Предложения рассматриваемой структуры и семантики антропоцентричны. Так, например, когда мы говорим, что на улице холодно, не можем пощупать улицу на предмет теплоты, а говорим это, опираясь на свои собственные ощущения. Человеку холодно, значит там, где он находится, температура оставляет желать лучшего.
Выше были рассмотрены основные семантические типы предикатов состояния в безличных конструкциях.
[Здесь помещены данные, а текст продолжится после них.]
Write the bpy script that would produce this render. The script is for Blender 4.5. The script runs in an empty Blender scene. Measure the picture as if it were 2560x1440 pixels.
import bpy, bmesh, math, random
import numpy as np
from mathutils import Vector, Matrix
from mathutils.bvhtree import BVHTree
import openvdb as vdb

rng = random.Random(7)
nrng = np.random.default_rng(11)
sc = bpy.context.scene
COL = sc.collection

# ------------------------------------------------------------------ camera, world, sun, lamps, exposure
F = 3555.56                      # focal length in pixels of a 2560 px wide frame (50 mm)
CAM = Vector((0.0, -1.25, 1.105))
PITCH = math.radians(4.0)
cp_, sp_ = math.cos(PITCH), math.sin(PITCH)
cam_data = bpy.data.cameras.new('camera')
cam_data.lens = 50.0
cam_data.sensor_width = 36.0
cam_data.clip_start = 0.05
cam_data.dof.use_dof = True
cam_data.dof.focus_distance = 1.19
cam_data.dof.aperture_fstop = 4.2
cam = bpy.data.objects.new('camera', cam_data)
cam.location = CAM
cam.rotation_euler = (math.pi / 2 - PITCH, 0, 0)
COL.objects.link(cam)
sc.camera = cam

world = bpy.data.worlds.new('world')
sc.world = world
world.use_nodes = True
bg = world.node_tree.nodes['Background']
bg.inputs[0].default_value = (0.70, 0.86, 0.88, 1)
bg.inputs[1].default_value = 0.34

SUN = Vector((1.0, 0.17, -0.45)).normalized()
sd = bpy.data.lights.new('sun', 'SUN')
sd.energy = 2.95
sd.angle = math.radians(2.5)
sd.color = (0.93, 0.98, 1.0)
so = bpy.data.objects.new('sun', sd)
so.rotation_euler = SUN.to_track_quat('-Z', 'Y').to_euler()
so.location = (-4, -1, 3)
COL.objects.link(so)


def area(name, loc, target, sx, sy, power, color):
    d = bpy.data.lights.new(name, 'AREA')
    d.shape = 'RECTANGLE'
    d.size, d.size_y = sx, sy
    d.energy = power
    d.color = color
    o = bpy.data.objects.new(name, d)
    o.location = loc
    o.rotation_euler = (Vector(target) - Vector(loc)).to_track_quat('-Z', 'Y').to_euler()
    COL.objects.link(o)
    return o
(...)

Поскольку предложения, выражающие состояние, образуются взаимодействием указанных предикатов и семантических конкретизаторов, то следует остановиться и на последних.
Семантические конкретизаторы в именных безличных построениях со значением состояния имеют ряд формальных средств выражения:
1) одиночные имена существительные в местном падеже: Орамда бусагъатда сууукъду (З.) “На улице сейчас холодно”; Бу кезиуде Домбайда аламатды (К.) “В это время на Домбае прекрасно”;
2) местоимение в местном падеже (менде “у меня”; сизде “у вас”; кесигизде “у вас самих” и др.): Сизде желлиди (О.Х.) “У вас ветрено”; Кесибизде игиди (Х.Б.) “У нас самих хорошо”;
3) сочетания имен существительных (местоимений) в оформленном или же неоформленном родительном падеже с послеложными или другими именами в местном падеже. Причем имена в местном падеже зачастую снабжаются аффиксами принадлежности (таула тийресинде “в районе гор”; къошну къатында “рядом с кошарой”, сизни арбазыгъызда “в вашем дворе”, сизни аллыгъызда “перед вами” и др.): Хасанияны къатында аман тюйюлдю (И.Г.) “Около Хасаньи неплохо”; Къапчагъай тийресинде къызыуду (С.Ш.) “В районе Капчагая жарко”; Сизни къатыгъызда балчыкъды (М.Т.) “Около вас грязно”;
4) наречия (бюгюн “сегодня”, быйыл “в этом году”, тышында “снаружи”, ёргеде “наверху” и т.п.): Быйыл къургъакъды (З.) “В этом году сухо”; Тышында хычыуунду (М.Т.) “Снаружи приятно”;
5) фразеологические единицы: Буу ёкюрген заманда жылы болуучуду (Ф.) “Ранней осенью бывает тепло”; Танг ата салкъын болуучуду (Ф.) “Ранним утром бывает прохладно”.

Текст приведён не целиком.